** SHORT EXERCISE **
Using the entries that follow, collect the lines where the word "This" appears.

** TASK INPUTS **
########################################

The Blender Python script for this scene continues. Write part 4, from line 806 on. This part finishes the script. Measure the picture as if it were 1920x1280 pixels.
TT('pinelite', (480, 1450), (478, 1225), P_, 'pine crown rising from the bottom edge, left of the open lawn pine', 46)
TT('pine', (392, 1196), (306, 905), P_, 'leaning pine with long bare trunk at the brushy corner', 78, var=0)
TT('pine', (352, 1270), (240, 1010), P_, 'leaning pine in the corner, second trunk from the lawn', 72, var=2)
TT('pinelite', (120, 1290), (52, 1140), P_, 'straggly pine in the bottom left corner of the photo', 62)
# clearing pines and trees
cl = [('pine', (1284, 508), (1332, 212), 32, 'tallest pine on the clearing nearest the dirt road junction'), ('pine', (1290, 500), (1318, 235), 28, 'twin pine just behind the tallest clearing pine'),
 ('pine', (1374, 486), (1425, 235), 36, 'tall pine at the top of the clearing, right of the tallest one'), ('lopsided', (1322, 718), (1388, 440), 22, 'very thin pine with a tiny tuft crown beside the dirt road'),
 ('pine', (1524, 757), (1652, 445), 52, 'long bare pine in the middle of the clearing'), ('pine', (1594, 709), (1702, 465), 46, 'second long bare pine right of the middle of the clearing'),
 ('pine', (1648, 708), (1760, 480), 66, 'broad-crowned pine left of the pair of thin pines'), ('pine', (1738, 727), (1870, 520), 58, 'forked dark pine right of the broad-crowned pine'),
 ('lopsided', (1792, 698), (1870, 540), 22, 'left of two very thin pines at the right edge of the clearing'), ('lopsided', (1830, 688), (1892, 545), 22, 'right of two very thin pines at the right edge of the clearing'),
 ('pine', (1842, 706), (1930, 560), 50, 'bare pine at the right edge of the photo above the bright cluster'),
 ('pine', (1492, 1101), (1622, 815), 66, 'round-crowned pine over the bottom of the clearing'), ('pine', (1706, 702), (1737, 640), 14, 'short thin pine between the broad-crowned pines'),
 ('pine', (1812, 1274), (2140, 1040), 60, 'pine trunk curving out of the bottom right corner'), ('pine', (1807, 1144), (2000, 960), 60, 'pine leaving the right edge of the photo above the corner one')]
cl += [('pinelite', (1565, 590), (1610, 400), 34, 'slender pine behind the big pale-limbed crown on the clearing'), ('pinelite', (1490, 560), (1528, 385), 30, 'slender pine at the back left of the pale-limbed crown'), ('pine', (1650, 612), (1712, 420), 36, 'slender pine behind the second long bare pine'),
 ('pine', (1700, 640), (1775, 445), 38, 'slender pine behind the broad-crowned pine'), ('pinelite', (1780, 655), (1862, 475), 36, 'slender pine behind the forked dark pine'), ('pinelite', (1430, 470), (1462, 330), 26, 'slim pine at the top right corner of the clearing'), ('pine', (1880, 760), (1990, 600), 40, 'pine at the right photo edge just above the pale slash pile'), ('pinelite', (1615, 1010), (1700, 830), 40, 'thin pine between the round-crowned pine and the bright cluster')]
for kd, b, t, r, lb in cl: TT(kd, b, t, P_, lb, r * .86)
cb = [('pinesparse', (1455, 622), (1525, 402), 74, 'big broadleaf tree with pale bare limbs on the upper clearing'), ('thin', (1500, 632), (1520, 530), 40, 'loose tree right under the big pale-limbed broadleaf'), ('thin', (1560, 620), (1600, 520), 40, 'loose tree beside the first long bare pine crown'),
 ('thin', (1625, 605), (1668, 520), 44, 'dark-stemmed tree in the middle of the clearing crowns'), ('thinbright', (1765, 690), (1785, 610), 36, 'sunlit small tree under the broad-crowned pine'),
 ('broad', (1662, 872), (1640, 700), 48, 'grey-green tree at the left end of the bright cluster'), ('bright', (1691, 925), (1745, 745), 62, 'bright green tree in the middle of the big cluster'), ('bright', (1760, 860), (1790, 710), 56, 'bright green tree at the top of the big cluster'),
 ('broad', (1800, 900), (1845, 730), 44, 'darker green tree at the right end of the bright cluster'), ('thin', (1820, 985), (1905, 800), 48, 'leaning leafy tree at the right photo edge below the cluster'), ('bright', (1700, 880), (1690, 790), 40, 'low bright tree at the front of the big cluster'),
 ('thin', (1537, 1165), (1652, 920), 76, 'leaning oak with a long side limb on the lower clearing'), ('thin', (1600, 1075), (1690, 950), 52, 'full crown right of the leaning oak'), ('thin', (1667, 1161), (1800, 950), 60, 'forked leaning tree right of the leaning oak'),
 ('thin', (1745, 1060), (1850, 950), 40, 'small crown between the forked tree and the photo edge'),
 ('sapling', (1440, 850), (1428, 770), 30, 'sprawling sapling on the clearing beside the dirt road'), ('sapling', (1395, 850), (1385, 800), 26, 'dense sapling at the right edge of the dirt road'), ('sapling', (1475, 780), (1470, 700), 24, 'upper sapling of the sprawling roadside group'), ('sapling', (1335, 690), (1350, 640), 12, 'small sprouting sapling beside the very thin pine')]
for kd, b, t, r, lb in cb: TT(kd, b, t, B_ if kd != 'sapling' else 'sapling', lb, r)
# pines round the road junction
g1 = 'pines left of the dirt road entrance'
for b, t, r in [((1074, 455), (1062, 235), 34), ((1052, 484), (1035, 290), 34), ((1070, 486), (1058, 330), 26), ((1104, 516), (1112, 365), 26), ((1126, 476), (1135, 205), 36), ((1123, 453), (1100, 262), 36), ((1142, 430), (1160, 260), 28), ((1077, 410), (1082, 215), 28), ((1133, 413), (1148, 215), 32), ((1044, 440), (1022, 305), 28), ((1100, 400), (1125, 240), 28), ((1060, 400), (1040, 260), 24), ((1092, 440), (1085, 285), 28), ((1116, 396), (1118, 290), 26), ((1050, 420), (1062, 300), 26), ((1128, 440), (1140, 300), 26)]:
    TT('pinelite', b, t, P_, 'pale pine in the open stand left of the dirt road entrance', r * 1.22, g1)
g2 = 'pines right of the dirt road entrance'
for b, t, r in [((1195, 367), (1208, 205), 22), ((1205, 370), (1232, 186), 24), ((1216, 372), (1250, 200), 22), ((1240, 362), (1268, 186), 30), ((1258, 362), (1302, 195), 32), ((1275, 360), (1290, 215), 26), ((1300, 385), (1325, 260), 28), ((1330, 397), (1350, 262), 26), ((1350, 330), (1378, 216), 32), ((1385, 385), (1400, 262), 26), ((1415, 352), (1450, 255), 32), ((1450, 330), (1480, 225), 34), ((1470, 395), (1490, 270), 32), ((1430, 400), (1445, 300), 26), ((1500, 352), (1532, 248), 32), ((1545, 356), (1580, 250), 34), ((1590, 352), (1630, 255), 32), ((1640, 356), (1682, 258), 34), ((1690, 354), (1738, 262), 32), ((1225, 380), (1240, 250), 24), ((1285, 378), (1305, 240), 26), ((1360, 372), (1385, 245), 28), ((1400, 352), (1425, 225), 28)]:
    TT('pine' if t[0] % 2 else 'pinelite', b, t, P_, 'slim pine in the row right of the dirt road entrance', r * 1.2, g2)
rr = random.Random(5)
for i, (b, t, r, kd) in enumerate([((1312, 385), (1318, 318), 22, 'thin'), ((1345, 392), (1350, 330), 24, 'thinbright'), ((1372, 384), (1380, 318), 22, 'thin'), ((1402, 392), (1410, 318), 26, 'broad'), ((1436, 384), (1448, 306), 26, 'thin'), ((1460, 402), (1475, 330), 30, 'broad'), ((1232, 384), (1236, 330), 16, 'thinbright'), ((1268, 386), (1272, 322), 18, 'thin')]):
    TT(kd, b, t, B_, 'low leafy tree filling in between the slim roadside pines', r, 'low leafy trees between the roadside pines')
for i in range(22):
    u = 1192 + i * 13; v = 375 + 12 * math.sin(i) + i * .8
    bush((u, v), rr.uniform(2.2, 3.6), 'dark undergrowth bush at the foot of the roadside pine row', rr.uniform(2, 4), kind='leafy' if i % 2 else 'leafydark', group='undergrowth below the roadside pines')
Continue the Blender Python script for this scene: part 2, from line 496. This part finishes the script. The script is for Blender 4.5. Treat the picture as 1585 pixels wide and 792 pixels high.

########################################

** EXERCISE ANSWER **
The Blender Python script for this scene continues. Write part 4, from line 806 on. This part finishes the script. Measure the picture as if it were 1920x1280 pixels.
Continue the Blender Python script for this scene: part 2, from line 496. This part finishes the script. The script is for Blender 4.5. Treat the picture as 1585 pixels wide and 792 pixels high.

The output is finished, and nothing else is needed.